A new technique that turns the logic of solar geoengineering against itself has emerged from climate laboratories—and it could reshape how the world thinks about planetary-scale interventions. In a study published in Atmospheric Chemistry and Physics, researchers led by Dr. Anthony Jones at the University of Exeter have shown that injecting calcite particles into the stratosphere could deliberately weaken one of the most discussed climate remedies: Stratospheric Aerosol Injection, the hypothetical practice of spraying sulfur dioxide into the upper atmosphere to reflect sunlight and cool the Earth.
The finding matters because it reveals an uncomfortable truth: if solar geoengineering were ever deployed, it could theoretically be sabotaged. "Most solar geoengineering scenarios assume global cooperation. We challenge this assumption and show that counter interventions could prove an effective destabilization tool," Dr. Jones explains. This raises urgent questions about planetary governance before any such technologies are ever used.
The technique, termed Stratospheric Aerosol Scrubbing (SAS), works like an industrial pollution scrubber—but instead of cleaning smokestacks, it targets particles already floating in the upper atmosphere. By injecting calcite particles, researchers found that reflective aerosols could be made to clump together into larger particles that fall out of the stratosphere more quickly, losing their ability to bounce sunlight away from Earth.

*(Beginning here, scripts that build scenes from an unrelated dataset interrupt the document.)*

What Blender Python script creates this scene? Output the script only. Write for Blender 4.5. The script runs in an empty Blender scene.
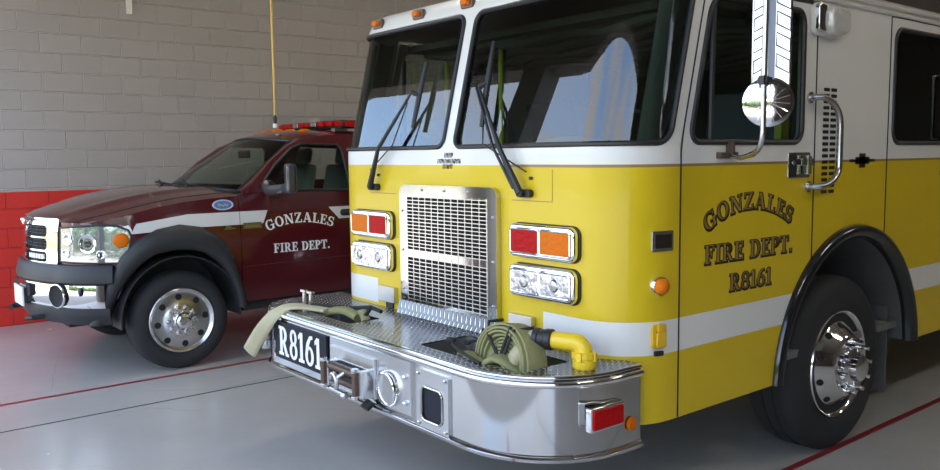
import bpy, bmesh, math, random
from math import sin, cos, pi, radians, sqrt
from mathutils import Vector, Matrix
from mathutils.geometry import delaunay_2d_cdt
random.seed(7)
S = bpy.context.scene
COL = S.collection

# ------------------------------------------------------------------ materials
def srgb(r, g, b):
    f = lambda c: (c/255/12.92) if c/255 <= .04045 else ((c/255+.055)/1.055)**2.4
    return (f(r), f(g), f(b), 1)
MATS = {}
def mat(name, col, rough=.5, metal=0., coat=0., emit=None, es=0., bump=None, spec=.5, trans=0., ior=1.5, noise=0.):
    m = bpy.data.materials.new(name); m.use_nodes = True
    nt = m.node_tree; b = nt.nodes['Principled BSDF']
    b.inputs['Base Color'].default_value = (*col[:3], 1)
    b.inputs['Roughness'].default_value = rough
    b.inputs['Metallic'].default_value = metal
    b.inputs['Coat Weight'].default_value = coat
    b.inputs['Coat Roughness'].default_value = .04
    b.inputs['Specular IOR Level'].default_value = spec
    b.inputs['Transmission Weight'].default_value = trans
    b.inputs['IOR'].default_value = ior
    if emit:
        b.inputs['Emission Color'].default_value = (*emit[:3], 1); b.inputs['Emission Strength'].default_value = es
    if noise:      # slight variation in colour
        tc = nt.nodes.new('ShaderNodeTexCoord'); n = nt.nodes.new('ShaderNodeTexNoise')
        n.inputs['Scale'].default_value = 9; n.inputs['Detail'].default_value = 6
        nt.links.new(tc.outputs['Object'], n.inputs['Vector'])
        mx = nt.nodes.new('ShaderNodeMix'); mx.data_type = 'RGBA'
        nt.links.new(n.outputs['Fac'], mx.inputs['Factor'])
        mx.inputs['A'].default_value = (*[c*(1-noise) for c in col[:3]], 1)
        mx.inputs['B'].default_value = (*[min(1, c*(1+noise)) for c in col[:3]], 1)
        nt.links.new(mx.outputs['Result'], b.inputs['Base Color'])
    if bump:
        tc = nt.nodes.new('ShaderNodeTexCoord'); n = nt.nodes.new('ShaderNodeTexNoise')
        n.inputs['Scale'].default_value = bump[0]; n.inputs['Detail'].default_value = 4
        nt.links.new(tc.outputs['Object'], n.inputs['Vector'])
        bp = nt.nodes.new('ShaderNodeBump'); bp.inputs['Strength'].default_value = bump[1]
        bp.inputs['Distance'].default_value = .01
        nt.links.new(n.outputs['Fac'], bp.inputs['Height']); nt.links.new(bp.outputs['Normal'], b.inputs['Normal'])
    MATS[name] = m
    return m
def glass(name, tint, rough=0.0, ior=1.5, gain=1.0):
    m = bpy.data.materials.new(name); m.use_nodes = True
    nt = m.node_tree; nt.nodes.remove(nt.nodes['Principled BSDF'])
    out = nt.nodes['Material Output']
    t = nt.nodes.new('ShaderNodeBsdfTransparent'); t.inputs['Color'].default_value = (*tint, 1)
    g = nt.nodes.new('ShaderNodeBsdfGlossy'); g.inputs['Roughness'].default_value = rough
    fr = nt.nodes.new('ShaderNodeFresnel'); fr.inputs['IOR'].default_value = ior
    mu = nt.nodes.new('ShaderNodeMath'); mu.operation = 'MULTIPLY'; mu.inputs[1].default_value = gain
    mx = nt.nodes.new('ShaderNodeMixShader')
    nt.links.new(fr.outputs[0], mu.inputs[0]); nt.links.new(mu.outputs[0], mx.inputs[0])
    nt.links.new(t.outputs[0], mx.inputs[1]); nt.links.new(g.outputs[0], mx.inputs[2])
    nt.links.new(mx.outputs[0], out.inputs[0])
    return m

class NT:
    """tiny node helper"""
    def __init__(s, m): s.nt = m.node_tree; s.b = s.nt.nodes['Principled BSDF']
    def n(s, typ, **kw):
        x = s.nt.nodes.new(typ)
        for k, v in kw.items(): setattr(x, k, v)
        return x
    def l(s, a, b): s.nt.links.new(a, b)
    def math(s, op, a, b=None, clamp=False):
        x = s.n('ShaderNodeMath', operation=op); x.use_clamp = clamp
        for i, v in enumerate((a, b)):
            if v is None: continue
            if isinstance(v, (int, float)): x.inputs[i].default_value = v
            else: s.l(v, x.inputs[i])
        return x.outputs[0]
    def mix(s, f, a, b):
        x = s.n('ShaderNodeMix', data_type='RGBA')
        for key, v in (('Factor', f), ('A', a), ('B', b)):
            if isinstance(v, (int, float)): x.inputs[key].default_value = v
            elif isinstance(v, tuple): x.inputs[key].default_value = v if len(v) == 4 else (*v, 1)
            else: s.l(v, x.inputs[key])
        return x.outputs['Result']

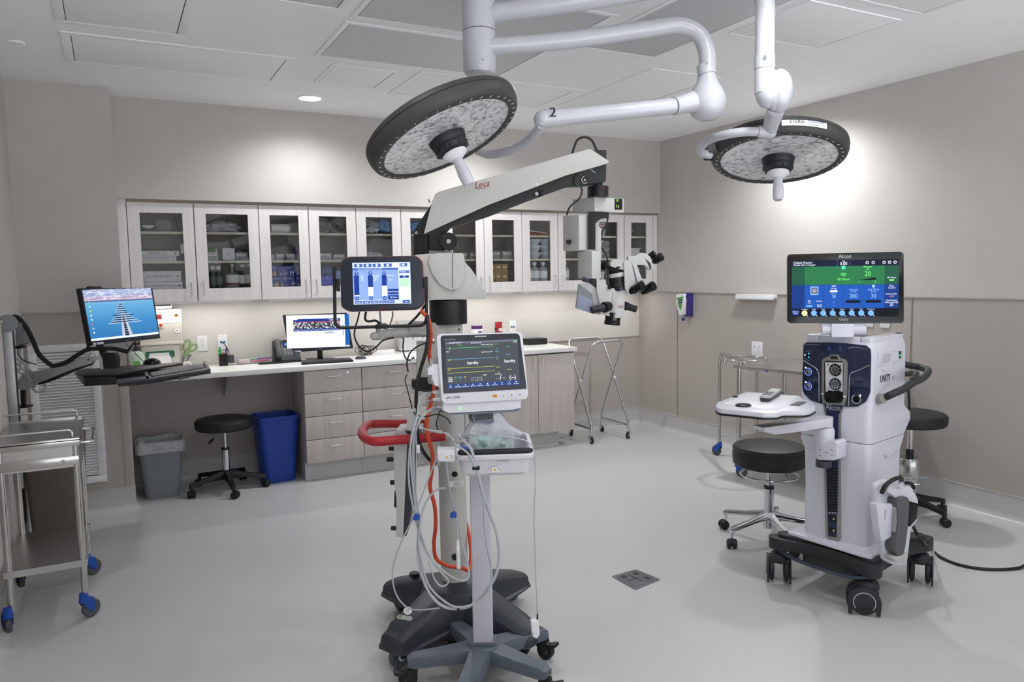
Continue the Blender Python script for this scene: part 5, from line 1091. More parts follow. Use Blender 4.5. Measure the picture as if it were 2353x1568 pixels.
t_('Power', .715, .855, .042, AL_, 4); t_('(%)', .715, .815, .03, AL_, 4); t_('20', .715, .71, .085, AL_, 4); m.flat(SF2, [(x0+.635*(x1-x0), y0+.64*(y1-y0)), (x0+.79*(x1-x0), y0+.64*(y1-y0)), (x0+.79*(x1-x0), y0+.685*(y1-y0))], .0024, AK); t_('0', .64, .6, .025, AL_, 4); t_('20', .785, .6, .025, AL_, 4)
r_(.18, .385, .255, .535, AC, 3, .004); r_(.187, .4, .248, .52, mat('ui_grey', '6d7686', .5), 4, .003); t_('Insert\u2009', .217, .465, .022, AT, 6); t_('BSS', .217, .435, .022, AT, 6)
t_('PEL', .17, .26, .03, AT, 4); t_('(cm)', .17, .23, .022, AT, 4); r_(.14, .17, .2, .205, ABR, 3); t_('-5', .17, .177, .025, AT, 5); t_('In-Flow', .265, .26, .028, AT, 4); t_('0.0', .265, .17, .05, AT, 4)
t_('IOP', .40, .52, .034, AT, 4); t_('(mmHg)', .40, .485, .024, AT, 4); r_(.365, .43, .435, .465, AT, 3); t_('38', .40, .33, .055, AC, 4); t_('Irrigation', .40, .395, .022, AC, 4); t_('+', .4, .235, .04, AC, 4); t_('-', .4, .175, .05, AC, 4)
t_('Vacuum', .585, .455, .038, AC, 4); t_('(mmHg)', .585, .425, .024, AC, 4); t_('200', .585, .325, .075, AC, 4); t_('Asp Flow', .77, .455, .038, AC, 4); t_('(cc/min)', .77, .425, .024, AC, 4); t_('30', .77, .325, .075, AC, 4); r_(.515, .24, .65, .285, AK, 3); r_(.70, .24, .84, .285, AK, 3); d_(.77, .53, .026, AC, 4)
for s_, y, sz in (('4D Phaco', .665, .03), ('Flow', .52, .03), ('Control', .485, .03), ('Incision Size', .38, .03), ('Continuous', .27, .03), ('Reflux (mmHg)', .235, .028), ('20', .18, .052)): t_(s_, .935, y, sz, AT, 4)
r_(.915, .62, .955, .645, AL_, 4); d_(.922, .35, .012, em('con_red', 'ff4a5a', 1), 4); t_('2.8', .945, .342, .024, AT, 4)
r_(.005, .02, .075, .12, AB2, 3, .003); t_('Return to', .04, .075, .022, AT, 5); t_('Setup', .04, .045, .022, AT, 5)
for k, s_ in enumerate(('PrePhaco', 'Sculpt', 'Quad', 'Epi', 'Cortex', 'Polish', 'Visco', 'Diathermy')): a = .125+.089*k; d_(a, .06, .05, AY if k == 0 else ABR, 3); d_(a, .06, .032, AT if k == 0 else AC, 4); d_(a, .06, .02, AY if k == 0 else ABR, 5); t_(s_, a, .118, .022, AT, 6); m.flat(SF2, [(x0+(a+.005)*(x1-x0), y0+.05*(y1-y0)), (x0+(a+.035)*(x1-x0), y0+.008*(y1-y0)), (x0+(a+.03)*(x1-x0), y0+.003*(y1-y0))], .0034, AT)
m.go('screen', t)
m = M(); SP = mat('silver_paint', ''); a, b = SF2.ab(1941, 593.5, .0008); m.text(SF2, 'Alcon', a, b, .0185, .0008, SP); m.text(SF2, 'Alcon', a+.0004, b, .0185, .0009, SP); m.go('brand_logo', t); m = M(); a, b = SF2.ab(1939, 738, .0008); m.text(SF2, 'UNITY', a, b, .0115, .0008, SP, sx=.9); m.arc(SF2, a-.011, b+.009, .0085, .009, 20, 200, .0008, SP); m.arc(SF2, a+.006, b, .0085, .009, 200, 380, .0008, SP); m.go('model_logo', t)
m = M(); pc = SF2.px(1937, 762, -.03)
m.cyl(SF2.px(1888, 757, -.03), SF2.px(1988, 757, -.03), .026, m=CW, seg=28, bev=.004).pp(SF2, [(1911, 744), (1962, 744), (1962, 768), (1961, 775), (1912, 775), (1911, 768)], -.05, .004, CW, .004, .003, cpl=.004).pp(SF2, [(1885, 743), (1990, 743), (1988, 750), (1887, 750)], -.04, -.01, CW, .002, cpl=-.01)
m.go('screen_hinge', t)
# black handle hoop to the right/back
m = M().tube([US.px(2030, 916, .02), US.px(2050, 906, .055), US.px(2075, 895, .075), US.px(2098, 880, .08), US.px(2122, 868, .06), US.px(2133, 853, .02), US.px(2120, 846, -.04), US.px(2095, 841, -.09), US.px(2078, 838, -.12)], .0165, mat('grip_black', '2a2b2e', .5, noise=.03), 14, 6)
m.tube([US.px(2098, 880, .08)+Vector((0, 0, .008)), US.px(2105, 858, .05), US.px(2080, 860, -.05)], .013, mat('grip_black', ''), 12, 5)
m.go('handle', t)
M().cyl(US.px(2017, 918, .0), US.px(2030, 916, .03), .024, .02, TITAN, 20, .003).go('handle_mount', t)
# side lobe (rear column connector)
M().tube([US.px(2086, 884, -.1), US.px(2089, 920, -.1), US.px(2090, 955, -.1)], .006, BLACK, 8, 4).go('rear_cable', t)
# base
def gp(a, c_): return (K+ud_*a+sd_*c_)
BASEOUT = [(-.46, -.045), (-.43, -.085), (-.36, -.075), (-.27, -.035), (-.11, -.03), (-.035, -.06), (.055, -.10), (.085, -.085), (.09, -.045), (.05, .05), (.05, .28), (.10, .43), (.10, .48), (.06, .50), (-.02, .44), (-.30, .44), (-.42, .50), (-.46, .46), (-.38, .30), (-.38, .05)]
BP = Fr(K, ud_, sd_); 
m = M().prism(BP, roundpoly(BASEOUT, .02), .175, .232, CB, .012).prism(BP, roundpoly([(a*.9-.015, c_*.88+.02) for a, c_ in BASEOUT], .02), .225, .248, CB, .008)
m.go('base_frame', t)
m = M().tube([BP.P(-.40, -.06, .175), BP.P(-.30, -.075, .155), BP.P(-.15, -.085, .15), BP.P(-.02, -.085, .155), BP.P(.05, -.075, .175)], .014, mat('base_kick_bar', '3a4250', .3, noise=.03), 12, 5, flat=.5).prism(BP, rrect(-.30, -.0, -.03, .3, .03), .12, .18, CB, .01); m.go('kick_bar', t)
m = M().prism(BP, roundpoly([(-.37, -.035), (-.33, -.03), (-.02, -.055), (.045, -.06), (.045, .02), (.03, .3), (-.33, .3), (-.37, .02)], .015), .246, .262, CW, .006)
m.go('base_skirt', t)
def twin_caster(a, c_, head):
    p = BP.P(a, c_, 0); d = Vector((math.cos(R(head)), math.sin(R(head)), 0)); s_ = Vector((-d.y, d.x, 0)); r_ = .061; w_ = p+d*.018+ZA*(r_+.003)
    m = M()
    for sg in (-1, 1):
        q = w_+s_*(sg*.034)
        m.lathe([(0, -.012), (r_*.8, -.012), (r_*.97, -.008), (r_, 0), (r_*.97, .008), (r_*.8, .013), (0, .013)], q, s_*sg, CB, 32)
    o = m.go('caster', t)
    m = M()
    for sg in (-1, 1):
        F = Fr(w_+s_*(sg*.051), d*sg, ZA) if sg > 0 else Fr(w_+s_*(sg*.051), d, ZA)
        m.prism(F, [(r_*1.12*math.cos(R(k*15-10)), r_*1.12*math.sin(R(k*15-10))) for k in range(14)]+[(-r_*1.05, -r_*.9), (-r_*.8, -r_*.9), (-r_*.7, -r_*.35), (r_*.7, -r_*.35), (r_*.8, -r_*.9), (r_*1.05, -r_*.9)], -.004, .004, CB, .001)
        F2 = F if F.n.dot(s_*sg) > 0 else Fr(F.O, -F.u, F.v)
        m.arc(F2, 0, 0, r_*.70, r_*.76, -40, 220, .0045, LGREY)
    m.lathe([(0, .10), (.03, .10), (.045, .112), (.046, .13), (.034, .15), (.02, .158), (.02, .178), (0, .178)], Vector((p.x, p.y, 0)), ZA, CB, 20)
    m.prism(WORLD, [tuple((w_+d*a_+s_*b_)[:2]) for a_, b_ in ((-.05, -.05), (.03, -.05), (.03, .05), (-.05, .05))], .105, .125, CB, .006)
    m.go('caster_guard', o)
twin_caster(.03, -.045, 132); twin_caster(-.41, -.03, 46); twin_caster(.05, .45, 35); twin_caster(-.41, .44, 60)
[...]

In climate simulations spanning 20 years, the approach produced striking results. Stratospheric aerosol levels dropped by 30 to 40 percent. More significantly, the cooling effect of a theoretical Stratospheric Aerosol Injection program fell from –3.3 watts per square meter to –2.3 watts per square meter—a reduction of roughly one-third. To put that in perspective, this means a deliberate counter-intervention could wipe away about a third of the climate benefit that solar geoengineering proponents claim their method could deliver.
The researchers stress that this remains an early proof of concept, not a deployment blueprint. Significant uncertainties linger, particularly around how the scrubbing process might interact with atmospheric chemistry and the ozone layer. Yet the implications are profound. The study represents the first detailed assessment of whether one climate intervention could be deliberately countered by another—a scenario climate scientists have rarely examined until now.
The research opens two possible futures. In a confrontational scenario, a government or coalition opposed to a geoengineering program could use aerosol scrubbing as a sabotage tool, creating geopolitical instability. Alternatively, in a cooperative scenario, countries might use the technique to safely phase out geoengineering if it were already underway or to respond to unexpected environmental side effects. Both possibilities suggest that future climate governance frameworks will need to address not only whether solar geoengineering can be deployed, but whether it can be challenged, modified, or neutralized by others—a dimension few policy discussions have yet considered. As the planet grows warmer and desperate measures seem more tempting, this study serves as a reminder that technological fixes at planetary scale may carry risks far more complex than their architects imagined.